For the frame, we would use an X-shaped steel backbone frame made of thin-walled, large-cross-section tubing. The body was a semi-monocoque construction, complete with pop-up headlights. The steering wheel was to be handmade with several thin layers of high-quality wood and the shifter knob would also be wooden. The instrument panel was made of the same quality wood for pianos and given a painted finish in the same way. We chose cone-shaped, non-reflective plastic glass for all of the dials and gauges. For the hood and trunk lid, we used molded FRP pieces while the other body panels were to be made of hand-formed steel sheet. The Keihin area of Tokyo and Yokohama was the Mecca of sheet metalworking at the time, so we hired the very best craftsmen from there for an exorbitant amount of money to do the work for us.

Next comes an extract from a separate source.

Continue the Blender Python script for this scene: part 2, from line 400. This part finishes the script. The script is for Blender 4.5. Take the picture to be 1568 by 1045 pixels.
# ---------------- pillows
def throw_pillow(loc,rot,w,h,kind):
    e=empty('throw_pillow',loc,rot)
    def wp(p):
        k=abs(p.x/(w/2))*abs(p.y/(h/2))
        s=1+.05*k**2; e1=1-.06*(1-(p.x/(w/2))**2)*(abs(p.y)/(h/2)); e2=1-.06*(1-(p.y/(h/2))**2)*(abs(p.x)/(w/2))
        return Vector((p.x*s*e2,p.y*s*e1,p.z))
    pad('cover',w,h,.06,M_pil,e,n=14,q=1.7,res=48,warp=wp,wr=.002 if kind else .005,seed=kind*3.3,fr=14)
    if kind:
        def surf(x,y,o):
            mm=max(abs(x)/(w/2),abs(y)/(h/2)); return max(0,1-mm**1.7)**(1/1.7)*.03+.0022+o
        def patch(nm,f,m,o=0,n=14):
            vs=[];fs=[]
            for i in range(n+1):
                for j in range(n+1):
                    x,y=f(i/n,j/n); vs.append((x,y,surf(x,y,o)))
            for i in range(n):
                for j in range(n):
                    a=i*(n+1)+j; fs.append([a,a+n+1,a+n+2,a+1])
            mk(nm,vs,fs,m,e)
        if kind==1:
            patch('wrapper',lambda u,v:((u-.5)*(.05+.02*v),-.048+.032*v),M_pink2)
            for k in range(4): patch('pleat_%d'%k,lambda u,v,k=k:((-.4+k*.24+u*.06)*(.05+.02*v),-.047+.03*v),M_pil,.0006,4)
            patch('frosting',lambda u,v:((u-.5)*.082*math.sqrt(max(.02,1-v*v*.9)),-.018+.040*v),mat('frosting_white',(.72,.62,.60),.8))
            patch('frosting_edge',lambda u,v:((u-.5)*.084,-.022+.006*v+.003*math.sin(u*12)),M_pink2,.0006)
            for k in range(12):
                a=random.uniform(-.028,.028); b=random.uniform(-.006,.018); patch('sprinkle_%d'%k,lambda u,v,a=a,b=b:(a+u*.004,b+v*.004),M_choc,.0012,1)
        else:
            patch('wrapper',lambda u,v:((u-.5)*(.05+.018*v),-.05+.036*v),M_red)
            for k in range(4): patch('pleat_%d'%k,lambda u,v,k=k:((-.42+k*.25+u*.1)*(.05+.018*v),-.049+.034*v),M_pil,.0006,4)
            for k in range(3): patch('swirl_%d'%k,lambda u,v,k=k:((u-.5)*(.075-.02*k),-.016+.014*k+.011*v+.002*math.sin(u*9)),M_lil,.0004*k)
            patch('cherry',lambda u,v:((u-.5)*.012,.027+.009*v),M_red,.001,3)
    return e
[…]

For the exterior design, Nozaki-san drew up a ½-scale dimensional outline sketch based on a stockpile of grand tourer concepts he’d come up with while studying at the Art Center College of Design in the U.S. He then he photographed the sketch and enlarged it to full-scale. From there, the sketch was transformed into a wooden body buck and used to check the styling and contours for the metal body panels as they were being built.
This was the markedly simple design method we had for the project, employing neither lettering nor even a clay model in the process and only using a few memo-like sketches and outline drawings. For the detail engineering work as well, we prepared everything with memos and sketches. The end result was the unprecedented speed with which everything moved forward.